それならば貴方は間接的にコーンを摂取していることになるのです。
つまり、日本での畜産の餌は、半分以上がデントコーンでできているのである。
黒毛和牛の場合、肥育段階で4トン程度の飼料を食べるが、
そのうち2トンはデントコーンである。通常、畜産を行う場合は、
その国で最も安価に生産できる穀物を与えて育てるものだ。
アメリカではコーン、ヨーロッパでは麦など、オーストラリアでは草。
しかし日本だけは、終戦後のアメリカの嗜好コントロールによって、
米国産コーンをたっぷり食べさせた肉が好きになってしまった。
むろんアメリカのせいだけではなくて、生産コストを安くしろという様々な声から、
安く買えた輸入飼料を使う方向へとシフトさせられたのだ。
いまや、牛乳を搾るホルスタインであっても、高カロリーなコーンを
食べないと生乳をたくさん出せないようにチューニングされてしまっている。
しかし、エタノール燃料などの関係でコーンが値上がりし、
飼料価格は高くなってしまった。
いまは落ち着きつつあるとはいえ、世界の穀物在庫量は依然として減少傾向にある。
本来的には、日本は米国産コーンに頼るべきではないのである。
「でも、国産の飼料はコストが高くなるから、難しい」と言う声が多数だ。
もともと肉や卵、牛乳といった畜産物は、高くて当たり前なものではなかっただろうか。
終戦直後の日本で卵はとても貴重なタンパク源だったはずだ。
だいいち、今は肉や油の摂りすぎで成人病罹患率が高くなっている世の中だ。
畜産物が高くなれば、自然にみな摂取率が下がるから、
国民の健康にもいい。
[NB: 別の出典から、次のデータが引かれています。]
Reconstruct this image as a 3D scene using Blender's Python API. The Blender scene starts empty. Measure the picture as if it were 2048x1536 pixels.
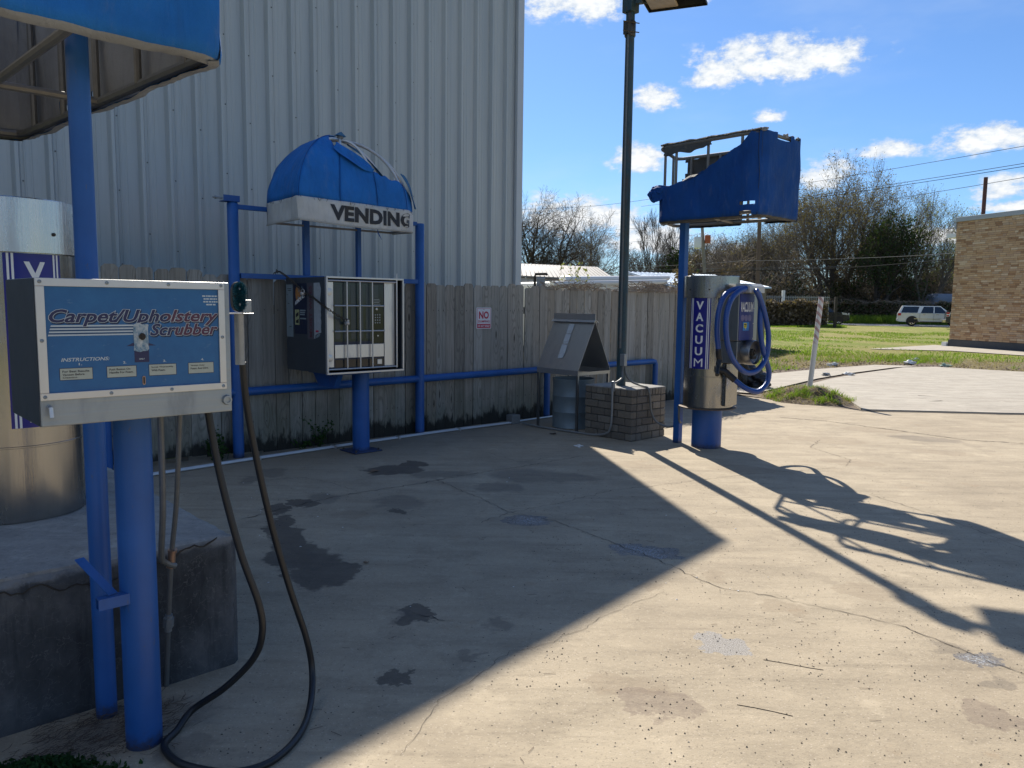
import bpy, bmesh, math, random
import numpy as np
from mathutils import Vector, Matrix
random.seed(7); RNG = np.random.default_rng(11)
PI = math.pi
SC = bpy.context.scene
COL = SC.collection

# ------------------------------------------------------------------ camera
cam_d = bpy.data.cameras.new('camera'); cam = bpy.data.objects.new('camera', cam_d)
COL.objects.link(cam); SC.camera = cam
cam.location = (0, 0, 1.56)
cam.rotation_euler = (Matrix.Rotation(math.radians(90-5.97), 3, 'X') @ Matrix.Rotation(math.radians(0.67), 3, 'Z')).to_euler()
cam_d.sensor_fit = 'HORIZONTAL'; cam_d.sensor_width = 36.0; cam_d.lens = 36.0*1539/2048
cam_d.clip_start = 0.05; cam_d.clip_end = 3000

# ------------------------------------------------------------------ node helpers
class NT:
    def __init__(s, tree): s.t = tree
    def __call__(s, typ, props=None, **inp):
        n = s.t.nodes.new(typ)
        for k, v in (props or {}).items(): setattr(n, k, v)
        for k, v in inp.items():
            key = int(k[1:]) if k[0] == 'i' and k[1:].isdigit() else k.replace('_', ' ')
            s.put(n.inputs[key], v)
        return n
    def put(s, sock, v):
        if isinstance(v, bpy.types.NodeSocket): s.t.links.new(v, sock)
        else: sock.default_value = v
    def m(s, op, a, b=0.0, c=0.0, clamp=False):
        return s('ShaderNodeMath', dict(operation=op, use_clamp=clamp), i0=a, i1=b, i2=c).outputs[0]
    def vm(s, op, a, b=(0, 0, 0)):
        return s('ShaderNodeVectorMath', dict(operation=op), i0=a, i1=b).outputs[0]
    def noise(s, vec, scale, detail=3, rough=.55, dist=0.0, out=0):
        return s('ShaderNodeTexNoise', None, Vector=vec, Scale=scale, Detail=detail, Roughness=rough, Distortion=dist).outputs[out]
    def ramp(s, fac, stops, interp='LINEAR'):
        n = s('ShaderNodeValToRGB', None, Fac=fac); cr = n.color_ramp; cr.interpolation = interp
        while len(cr.elements) < len(stops): cr.elements.new(.5)
        for e, (p, c) in zip(cr.elements, stops):
            e.position = p; e.color = (c, c, c, 1) if not isinstance(c, (tuple, list)) else (*c[:3], 1)
        return n.outputs[0]
    def step(s, x, lo, hi):
        return s('ShaderNodeMapRange', dict(interpolation_type='SMOOTHSTEP'), i0=x, i1=lo, i2=hi, i3=0.0, i4=1.0).outputs[0]
    def mix(s, f, a, b, blend='MIX'):
        n = s.t.nodes.new('ShaderNodeMix'); n.data_type = 'RGBA'; n.blend_type = blend
        s.put(n.inputs[0], f)
        for i, v in ((6, a), (7, b)):
            if isinstance(v, (tuple, list)): v = (*v[:3], 1)
            s.put(n.inputs[i], v)
        return n.outputs[2]
    def mapv(s, vec, scale=(1, 1, 1), loc=(0, 0, 0), rot=(0, 0, 0)):
        return s('ShaderNodeMapping', None, Vector=vec, Location=loc, Rotation=rot, Scale=scale).outputs[0]
    def bump(s, h, strength=.3, dist=.01, normal=None):
        n = s('ShaderNodeBump', None, Height=h, Strength=strength, Distance=dist)
        if normal is not None: s.put(n.inputs['Normal'], normal)
        return n.outputs[0]

def new_mat(name):
    m = bpy.data.materials.new(name); m.use_nodes = True
    t = m.node_tree; N = NT(t); b = t.nodes['Principled BSDF']
    P = N('ShaderNodeNewGeometry').outputs['Position']
    return m, N, b, P

# ------------------------------------------------------------------ sky, sun, exposure
SUN_AZ, SUN_EL = math.radians(-9.7), math.radians(42.0)
world = bpy.data.worlds.new('World'); SC.world = world; world.use_nodes = True
wt = world.node_tree; W = NT(wt)
sky = W('ShaderNodeTexSky'); sky.sky_type = 'NISHITA'; sky.sun_disc = False
sky.sun_elevation = SUN_EL; sky.sun_rotation = SUN_AZ
sky.air_density = 1.0; sky.dust_density = 0.25; sky.ozone_density = 2.5; sky.altitude = 0
D = W('ShaderNodeTexCoord').outputs['Generated']
sep = W('ShaderNodeSeparateXYZ', None, Vector=D)
AZ = W.m('MULTIPLY', W.m('ARCTAN2', sep.outputs[0], sep.outputs[1]), 180/PI)
EL = W.m('MULTIPLY', W.m('ARCSINE', sep.outputs[2]), 180/PI)
nv = W('ShaderNodeCombineXYZ', None, X=AZ, Y=W.m('MULTIPLY', EL, 1.7), Z=0.0).outputs[0]
n1 = W.noise(nv, 0.42, 6, .62); n2 = W.noise(nv, 1.5, 4, .6)
nz = W.m('ADD', W.m('MULTIPLY', W.m('SUBTRACT', n1, .5), 2.6), W.m('MULTIPLY', W.m('SUBTRACT', n2, .5), .9))
CLOUDS = [(17.7,15.9,5.4,1.25),(14.6,15.6,2.6,1.1),(20.5,16.0,3.0,1.0),(4.5,20.6,4.2,1.7),(10.0,14.1,1.7,.75),(17.8,12.6,1.0,.4),(9.2,10.0,2.0,1.0),
          (4.1,6.0,5.2,1.3),(10.5,4.5,4.5,1.2),(25.4,10.1,1.9,.6),(30.5,10.2,2.9,.85),(21.2,8.7,2.2,.9),(31.8,7.3,1.9,.7),(32.5,6.2,2.2,.35),
          (10.5,20.4,2.6,.7),(15.5,3.2,4,1.0),(29,4.5,4,.6),(-20,9,7,2),(-34,14,5,1.6),(44,12,6,1.6),(52,7,5,1),(-48,7,8,1.4),(70,13,7,2),(-75,10,8,2),(100,9,9,1.8),(130,15,8,2.4),(165,8,10,1.6),(-105,14,8,2.2),(-140,9,10,1.8),(-165,17,8,2)]
mask = None
for a, e, ra, re in CLOUDS:
    ra, re = ra*1.16, re*1.22
    dx = W.m('DIVIDE', W.m('SUBTRACT', AZ, a), ra)
    dy0 = W.m('SUBTRACT', EL, e); 
    dy = W.m('DIVIDE', dy0, W.m('ADD', re*.75, W.m('MULTIPLY', W.m('GREATER_THAN', dy0, 0.0), re*.5)))
    r = W.m('SQRT', W.m('ADD', W.m('MULTIPLY', dx, dx), W.m('MULTIPLY', dy, dy)))
    v = W.m('SUBTRACT', 1.0, r)
    mask = v if mask is None else W.m('MAXIMUM', mask, v)
dens = W.m('ADD', mask, nz)
cl = W.step(dens, -.12, .58)
cl = W.m('MULTIPLY', cl, W.step(mask, -.55, .25))
# denser cloud added out of view, overhead and behind, to whiten and lift shade
zz = W.m('ADD', W.m('MAXIMUM', sep.outputs[2], 0.0), .22)
pv = W('ShaderNodeCombineXYZ', None, X=W.m('DIVIDE', sep.outputs[0], zz), Y=W.m('DIVIDE', sep.outputs[1], zz), Z=1.7).outputs[0]
n3 = W.noise(pv, 1.15, 7, .62)
off = W.m('MAXIMUM', W.step(EL, 23, 30), W.step(W.m('ABSOLUTE', AZ), 38, 48))
cl = W.m('MAXIMUM', cl, W.m('MULTIPLY', W.m('MULTIPLY', W.step(n3, .51, .63), off), W.step(EL, 2, 9)))
# thin cirrus veil
cv = W('ShaderNodeCombineXYZ', None, X=W.m('MULTIPLY', AZ, .35), Y=EL, Z=3.0).outputs[0]
veil = W.m('MULTIPLY', W.step(W.noise(cv, .16, 5, .6), .48, .85), .22)
tint = W.mix(1.0, sky.outputs[0], (.45, .615, .83), 'MULTIPLY')
shade = W.mix(W.step(W.m('ADD', W.m('MULTIPLY', n2, 1.2), dens), .5, 1.9), (4.2, 4.7, 5.3), (6.6, 6.7, 6.8))
c1 = W.mix(veil, tint, (4.4, 5.2, 6.2))
c2 = W.mix(cl, c1, shade)
bg = wt.nodes['Background']; W.put(bg.inputs[0], c2); bg.inputs[1].default_value = 0.094

sun_d = bpy.data.lights.new('sun', 'SUN'); sun = bpy.data.objects.new('sun', sun_d); COL.objects.link(sun)
sun_d.energy = 4.5; sun_d.angle = math.radians(.53); sun_d.color = (1.0, .93, .82)
sdir = Vector((-math.sin(SUN_AZ)*math.cos(SUN_EL), -math.cos(SUN_AZ)*math.cos(SUN_EL), -math.sin(SUN_EL)))
sun.rotation_euler = sdir.to_track_quat('-Z', 'Y').to_euler(); sun.location = (0, 0, 30)
SC.view_settings.view_transform = 'Standard'; SC.view_settings.look = 'None'
SC.view_settings.exposure = 0.78; SC.view_settings.gamma = 1.0; SC.view_settings.use_curve_mapping = False
try:
    SC.cycles.use_denoising = True; SC.cycles.max_bounces = 6; SC.cycles.diffuse_bounces = 3; SC.cycles.glossy_bounces = 3
except Exception: pass

# ------------------------------------------------------------------ frame of the lot: u along the wood fence, v out from it
ANG = math.radians(42.87); O = Vector((-2.56, 7.72, 0)); U = Vector((math.cos(ANG), math.sin(ANG), 0)); V = Vector((math.sin(ANG), -math.cos(ANG), 0))
def F(u, v, z=0.0): return O + U*u + V*v + Vector((0, 0, z))
def Wd(x, y, z=0.0): return Vector((x, y, z))

# ------------------------------------------------------------------ mesh builder
MATW = {}
class MB:
    def __init__(s, f=F): s.v = []; s.f = []; s.mi = []; s.fn = f; s.cur = 0
    def add(s, vs, fs):
        b = len(s.v); s.v += [tuple(x) for x in vs]; s.f += [tuple(b+i for i in f) for f in fs]; s.mi += [s.cur]*len(fs); return s
    def box(s, a0, a1, b0, b1, z0, z1):
        p = [s.fn(a, b, z) for z in (z0, z1) for b in (b0, b1) for a in (a0, a1)]
        return s.add(p, [(0,2,3,1),(4,5,7,6),(0,1,5,4),(2,6,7,3),(0,4,6,2),(1,3,7,5)])
    def quad(s, *pts): return s.add([s.fn(*p) for p in pts], [tuple(range(len(pts)))])
    def prism(s, pts, d0, d1, axis='v'):
        # pts: 2D outline in the plane across the axis
        n = len(pts)
        def q(p, d): return s.fn(p[0], d, p[1]) if axis == 'v' else (s.fn(d, p[0], p[1]) if axis == 'u' else s.fn(p[0], p[1], d))
        vs = [q(p, d0) for p in pts]+[q(p, d1) for p in pts]
        return s.add(vs, [tuple(range(n)), tuple(range(2*n-1, n-1, -1))]+[(i, (i+1) % n, n+(i+1) % n, n+i) for i in range(n)])
    def tube(s, pts, r, n=10, closed=False, caps=True, raw=False, flat=1.0):
        P = [Vector(p) if raw else Vector(s.fn(*p)) for p in pts]; m = len(P)
        R = r if isinstance(r, (list, tuple)) else [r]*m
        T = []
        for i in range(m):
            a = P[(i-1) % m] if (closed or i > 0) else P[i]; b = P[(i+1) % m] if (closed or i < m-1) else P[i]
            t = (b-a); T.append(t.normalized() if t.length > 1e-9 else Vector((0, 0, 1)))
        up = Vector((0, 0, 1)) if abs(T[0].z) < .9 else Vector((1, 0, 0))
        x = T[0].cross(up).normalized(); vs = []
        for i in range(m):
            x = (x - T[i]*x.dot(T[i])); x = x.normalized() if x.length > 1e-6 else T[i].orthogonal().normalized()
            y = T[i].cross(x)
            for k in range(n):
                a = 2*PI*k/n; vs.append(P[i]+(x*math.cos(a)+y*math.sin(a)*flat)*R[i])
        fs = []
        for i in range(m if closed else m-1):
            j = (i+1) % m
            for k in range(n): fs.append((i*n+k, i*n+(k+1) % n, j*n+(k+1) % n, j*n+k))
        if caps and not closed: fs += [tuple(range(n))[::-1], tuple(range((m-1)*n, m*n))]
        return s.add(vs, fs)
    def lathe(s, c, prof, n=32, caps=True, axis='z'):
        # prof: (radius, distance along the axis) ; c: centre (u,v,z)
        vs = []
        for r, h in prof:
            for k in range(n):
                a = 2*PI*k/n; ca, sa = r*math.cos(a), r*math.sin(a)
                p = (c[0]+ca, c[1]+sa, c[2]+h) if axis == 'z' else ((c[0]+ca, c[1]+h, c[2]+sa) if axis == 'v' else (c[0]+h, c[1]+ca, c[2]+sa))
                vs.append(s.fn(*p))
        m = len(prof)
        fs = [(i*n+k, i*n+(k+1) % n, (i+1)*n+(k+1) % n, (i+1)*n+k) for i in range(m-1) for k in range(n)]
        if caps: fs += [tuple(range(n))[::-1], tuple(range((m-1)*n, m*n))]
        return s.add(vs, fs)
    def build(s, name, mat, parent=None, smooth=False, bevel=0, seg=2, label=None, kind=None, loc=None, auto=35, fixn=True):
        me = bpy.data.meshes.new(name)
        if parent is not None: M = MATW[parent.name]
        elif loc is not None: M = Matrix.Translation(loc)
        else: M = Matrix.Identity(4)
        a = np.array(s.v, dtype=float)
        if parent is not None or loc is not None:
            Mi = np.array(M.inverted()); a = a@Mi[:3, :3].T + Mi[:3, 3]
        me.from_pydata(a.tolist(), [], s.f)
        mats = mat if isinstance(mat, (list, tuple)) else [mat]
        for m in mats: me.materials.append(m)
        if len(mats) > 1: me.polygons.foreach_set('material_index', s.mi)
        if fixn:
            bm = bmesh.new(); bm.from_mesh(me); bmesh.ops.recalc_face_normals(bm, faces=bm.faces); bm.to_mesh(me); bm.free()
        if smooth:
            me.polygons.foreach_set('use_smooth', [True]*len(me.polygons))
            try: me.set_sharp_from_angle(angle=math.radians(auto))
            except Exception: pass
        me.update()
        o = bpy.data.objects.new(name, me); COL.objects.link(o)
        if parent is not None: o.parent = parent; MATW[o.name] = M
        else: o.matrix_world = M; MATW[o.name] = M
        if bevel:
            b = o.modifiers.new('bevel', 'BEVEL'); b.width = bevel; b.segments = seg; b.limit_method = 'ANGLE'; b.angle_limit = math.radians(40)
        if label: o['label'] = label
        if kind: o['kind'] = kind
        return o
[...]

佳いことずくめだと思うけど。
話題を映画に戻すが、この映画が米国で創られたと言うことが実に興味深い。
僕の学生時代からの盟友である、
愛媛大学の野崎がいうには、
「今、アメリカでも食に関する新しいドキュメンタリーの潮流が産まれつつある。
若い世代は、アジテーションではなく、
ファッショナブルは受け入れやすい形でのテーゼを行っている」という。